**WORK TO BE COMPLETED**
Make an exact copy of all the material below, apart from the pictures.

**INFORMATION PROVIDED**
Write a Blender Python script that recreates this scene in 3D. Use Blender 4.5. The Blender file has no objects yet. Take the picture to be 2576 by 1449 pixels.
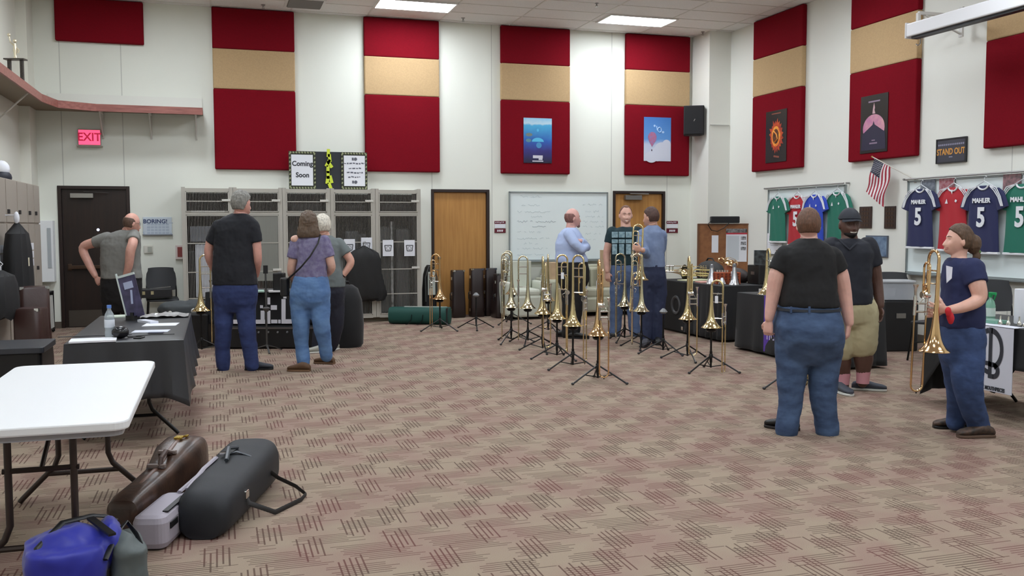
import bpy, bmesh, math, random
from mathutils import Vector, Matrix, noise, Euler
random.seed(7)
SC = bpy.context.scene
COL = SC.collection
PI = math.pi
R = math.radians
# ---------------------------------------------------------------- camera
F = 2367.0; PX, PY = 1288.0, 724.5
PITCH, ROLL, YAW, HC, DW = R(3.80), R(-.14), R(17.40), 1.55, 16.49
CAM = Vector((-DW*math.sin(YAW), -DW*math.cos(YAW), HC))
def ray(px, py):
    a, b = (px-PX)/F, (py-PY)/F
    c, s = math.cos(-ROLL), math.sin(-ROLL); a, b = a*c-b*s, a*s+b*c
    c, s = math.cos(PITCH), math.sin(PITCH); y, z = c-b*s, -s-b*c
    c, s = math.cos(YAW), math.sin(YAW)
    return Vector((a*c+y*s, -a*s+y*c, z))
cam = bpy.data.cameras.new('camera'); camo = bpy.data.objects.new('camera', cam); COL.objects.link(camo)
fw = ray(PX, PY).normalized(); rt = (ray(PX+100, PY)-ray(PX-100, PY)).normalized(); up = rt.cross(fw)
camo.matrix_world = Matrix(((rt.x, up.x, -fw.x, CAM.x), (rt.y, up.y, -fw.y, CAM.y), (rt.z, up.z, -fw.z, CAM.z), (0, 0, 0, 1)))
cam.sensor_width = 36; cam.lens = F/2576*36; cam.clip_start = .05; cam.clip_end = 100
SC.camera = camo
# ---------------------------------------------------------------- world, exposure
w = bpy.data.worlds.new('world'); SC.world = w; w.use_nodes = True
w.node_tree.nodes['Background'].inputs[0].default_value = (.75, .78, .85, 1)
w.node_tree.nodes['Background'].inputs[1].default_value = .25
SC.view_settings.view_transform = 'Standard'; SC.view_settings.look = 'None'
SC.view_settings.exposure = 0.0; SC.view_settings.gamma = 1
LIGHT = 33.0      # brightness of the troffer diffusers
TROFFERS = [(x, y) for y in (-1.07, -4.75, -8.4, -12.1, -15.8) for x in (-5.6, -1.9, 1.87)]; TROFFERS[0] = (-5.6, -2.4)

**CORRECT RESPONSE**
Write a Blender Python script that recreates this scene in 3D. Use Blender 4.5. The Blender file has no objects yet. Take the picture to be 2576 by 1449 pixels.
import bpy, bmesh, math, random
from mathutils import Vector, Matrix, noise, Euler
random.seed(7)
SC = bpy.context.scene
COL = SC.collection
PI = math.pi
R = math.radians
# ---------------------------------------------------------------- camera
F = 2367.0; PX, PY = 1288.0, 724.5
PITCH, ROLL, YAW, HC, DW = R(3.80), R(-.14), R(17.40), 1.55, 16.49
CAM = Vector((-DW*math.sin(YAW), -DW*math.cos(YAW), HC))
def ray(px, py):
    a, b = (px-PX)/F, (py-PY)/F
    c, s = math.cos(-ROLL), math.sin(-ROLL); a, b = a*c-b*s, a*s+b*c
    c, s = math.cos(PITCH), math.sin(PITCH); y, z = c-b*s, -s-b*c
    c, s = math.cos(YAW), math.sin(YAW)
    return Vector((a*c+y*s, -a*s+y*c, z))
cam = bpy.data.cameras.new('camera'); camo = bpy.data.objects.new('camera', cam); COL.objects.link(camo)
fw = ray(PX, PY).normalized(); rt = (ray(PX+100, PY)-ray(PX-100, PY)).normalized(); up = rt.cross(fw)
camo.matrix_world = Matrix(((rt.x, up.x, -fw.x, CAM.x), (rt.y, up.y, -fw.y, CAM.y), (rt.z, up.z, -fw.z, CAM.z), (0, 0, 0, 1)))
cam.sensor_width = 36; cam.lens = F/2576*36; cam.clip_start = .05; cam.clip_end = 100
SC.camera = camo
# ---------------------------------------------------------------- world, exposure
w = bpy.data.worlds.new('world'); SC.world = w; w.use_nodes = True
w.node_tree.nodes['Background'].inputs[0].default_value = (.75, .78, .85, 1)
w.node_tree.nodes['Background'].inputs[1].default_value = .25
SC.view_settings.view_transform = 'Standard'; SC.view_settings.look = 'None'
SC.view_settings.exposure = 0.0; SC.view_settings.gamma = 1
LIGHT = 33.0      # brightness of the troffer diffusers
TROFFERS = [(x, y) for y in (-1.07, -4.75, -8.4, -12.1, -15.8) for x in (-5.6, -1.9, 1.87)]; TROFFERS[0] = (-5.6, -2.4)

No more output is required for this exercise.